Still, in one match Thursday before a wildly noisy crowd of 73,423 almost exclusively Italian fans, the U.S. soccer team raised itself to a new level of international respect.
Whether it will stay there for more than one game is the question that will be answered Tuesday in Florence when the United States meets Austria. But this night, the kids from the States got a glimpse of what it takes to compete with the best in the world.
Humiliated 5-1 Sunday by a Czechoslovakia team of which little is expected in the 1990 World Cup, the United States stepped into the lion’s den--across town from the real lion’s den where they used to feed Christians to the hungry beasts at the Colosseum--Thursday night and battled ferociously in a 1-0 defeat to Italy.
It was a match that sent reporters to the record books beforehand seeking all-time World Cup margins of victory--10-1 and 9-0 were the answers--because most of us thought this team’s cause was hopeless after its awful performance four days earlier.
“There were some people who said we didn’t belong here, that we didn’t deserve to be in this field of teams,” U.S. Coach Bob Gansler said. “ . . . Some of those same people who said we don’t belong are saying now that we need to attack more, that our style is too cautious. It’s contradictory; you can’t have it both ways. We are young, we are learning and we are improving. We should have at least shown that tonight.”
The U.S. players showed in the defeat to Italy that they have an understanding of their relative level of ability, an element totally lacking in their first World Cup game. A team cannot play at this level without understanding what it can and cannot do, and the United States seemed ignorant of its abilities against the Czechs.
On Thursday, a different team took the field.
It was a backs-to-the-wall defensive game plan the United States tried against the Italians. Fully nine players were packed back against the attack in front of goalkeeper Tony Meola while only Bruce Murray was truly playing forward.
To be kind, it lacked for offensive ambition. Others would say it was flat inelegant.
But it was the only hope the United States had to come away from this confrontation with some respect--and maybe a point.
In the 68th minute, the United States came inches from achieving a result that would have stunned not just the Italians but the entire soccer world. On a free kick about 20 yards in front of the goal, Tab Ramos ran up to drive the ball, stepped over it and Murray delivered a wicked shot that keeper Walter Zenga was barely able to deflect. It went to the feet of Peter Vermes who barely missed a second attempt at tying the game.
“I was about 10 feet in the air on those shots,” U.S. defender Desmond Armstrong said. “I thought both of them were going in.
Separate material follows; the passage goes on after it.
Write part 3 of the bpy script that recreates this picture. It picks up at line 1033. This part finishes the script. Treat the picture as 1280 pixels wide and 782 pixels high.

It would have been heaven.”
It wound up more earthly than that, but for a team that had so embarrassed itself in Florence on Sunday, it felt like a victory.
It was, in the sense that before you win games at this level you must learn to keep teams from beating you easily.
If that was the lesson the United States learned Thursday, soccer in America may be showing signs of waking up to the ways of the world.